▸ **THE TASK**: Repeat the material exactly from its first line to the line that includes "R_ = math.radians". Skip pictures.
++++ MATERIAL
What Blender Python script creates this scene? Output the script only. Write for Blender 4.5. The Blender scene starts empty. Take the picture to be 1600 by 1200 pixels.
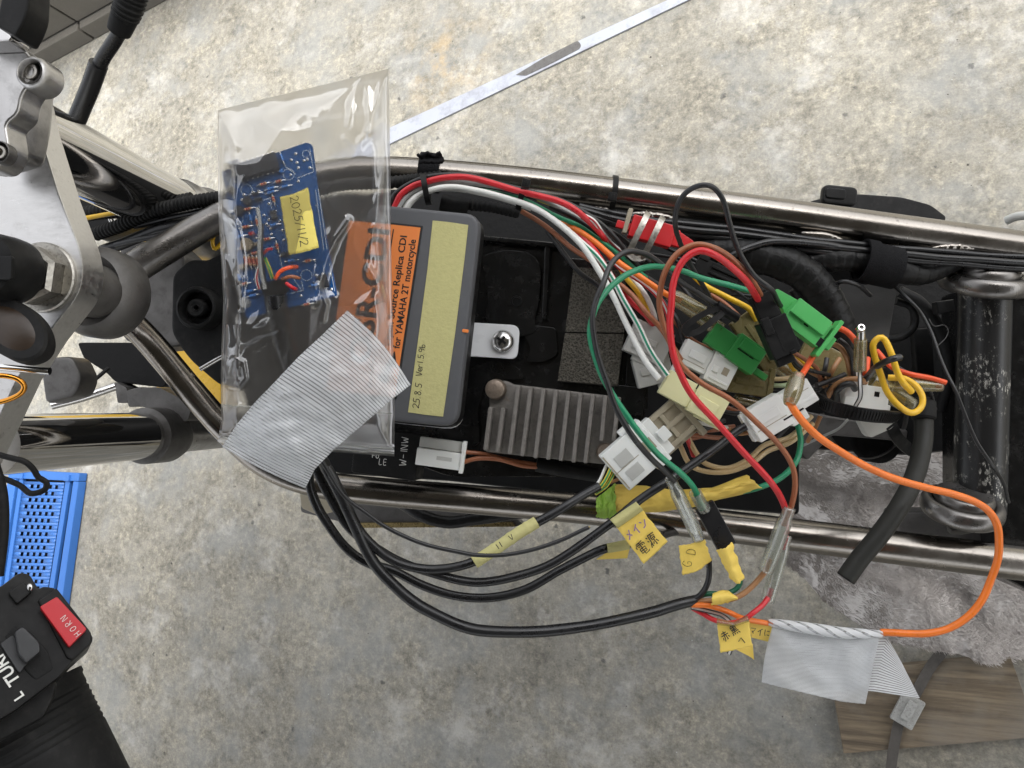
import bpy, bmesh, math, random
from mathutils import Vector, Matrix, noise
random.seed(7)
SC = bpy.context.scene
COL = SC.collection
R_ = math.radians

# ------------------------------------------------------------------ camera
FPX = 1200.0                                   # focal length in pixels of the 1600x1200 photograph
NADIR = (1350.0, 780.0)                        # where "straight down" falls in the picture
def cray(px, py): return Vector(((px-800)/FPX, (600-py)/FPX, -1.0))
_up = -cray(*NADIR).normalized()
_x = Vector((1, 0, 0)); _x = (_x - _up*_x.dot(_up)).normalized()
_y = _up.cross(_x)
RC = Matrix((_x, _y, _up))                     # camera space -> world
CAMPOS = Vector((0, 0, 1.16))
camd = bpy.data.cameras.new('camera'); cam = bpy.data.objects.new('camera', camd); COL.objects.link(cam)
cam.matrix_world = Matrix.Translation(CAMPOS) @ RC.to_4x4()
camd.sensor_width = 36; camd.lens = 36*FPX/1600; camd.clip_start = 0.01; camd.clip_end = 200
SC.camera = cam
SC.render.resolution_x = 1024; SC.render.resolution_y = 768

# ------------------------------------------------------------------ sky, sun, exposure
SUN_EL, SUN_AZ = 58.0, 70.0                    # azimuth measured from +Y towards +X
w = bpy.data.worlds.new('World'); SC.world = w; w.use_nodes = True
nt = w.node_tree; nt.nodes.clear()
sky = nt.nodes.new('ShaderNodeTexSky'); sky.sky_type = 'NISHITA'; sky.sun_disc = False
sky.sun_elevation = R_(SUN_EL); sky.sun_rotation = R_(SUN_AZ); sky.dust_density = 4.0; sky.air_density = 1.0
hs = nt.nodes.new('ShaderNodeHueSaturation'); hs.inputs['Saturation'].default_value = 0.16
bg = nt.nodes.new('ShaderNodeBackground'); bg.inputs['Strength'].default_value = 0.15
wo = nt.nodes.new('ShaderNodeOutputWorld')
nt.links.new(sky.outputs[0], hs.inputs['Color']); nt.links.new(hs.outputs[0], bg.inputs['Color']); nt.links.new(bg.outputs[0], wo.inputs['Surface'])
sd = bpy.data.lights.new('sun', 'SUN'); sd.energy = 2.3; sd.angle = R_(24); sd.color = (1.0, 0.99, 0.975)
so = bpy.data.objects.new('sun', sd); COL.objects.link(so)
sdir = Vector((math.sin(R_(SUN_AZ))*math.cos(R_(SUN_EL)), math.cos(R_(SUN_AZ))*math.cos(R_(SUN_EL)), math.sin(R_(SUN_EL))))
so.rotation_euler = sdir.to_track_quat('Z', 'Y').to_euler(); so.location = sdir*5
SC.view_settings.view_transform = 'Standard'; SC.view_settings.look = 'None'
SC.view_settings.exposure = 1.5; SC.view_settings.gamma = 1.0
SC.render.engine = 'CYCLES'
SC.cycles.max_bounces = 14; SC.cycles.transparent_max_bounces = 24; SC.cycles.use_denoising = True
SC.cycles.caustics_reflective = False; SC.cycles.caustics_refractive = True

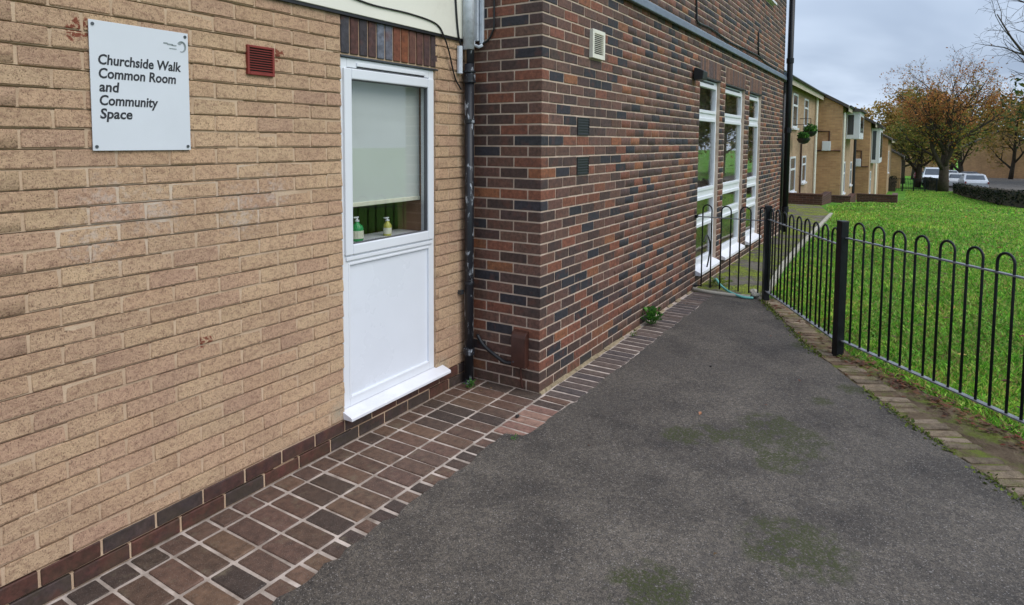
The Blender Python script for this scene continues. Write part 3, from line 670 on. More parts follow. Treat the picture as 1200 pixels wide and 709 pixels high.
++++++++
▸ **EXERCISE RESULT**:
What Blender Python script creates this scene? Output the script only. Write for Blender 4.5. The Blender scene starts empty. Take the picture to be 1600 by 1200 pixels.
import bpy, bmesh, math, random
from mathutils import Vector, Matrix, noise
random.seed(7)
SC = bpy.context.scene
COL = SC.collection
R_ = math.radians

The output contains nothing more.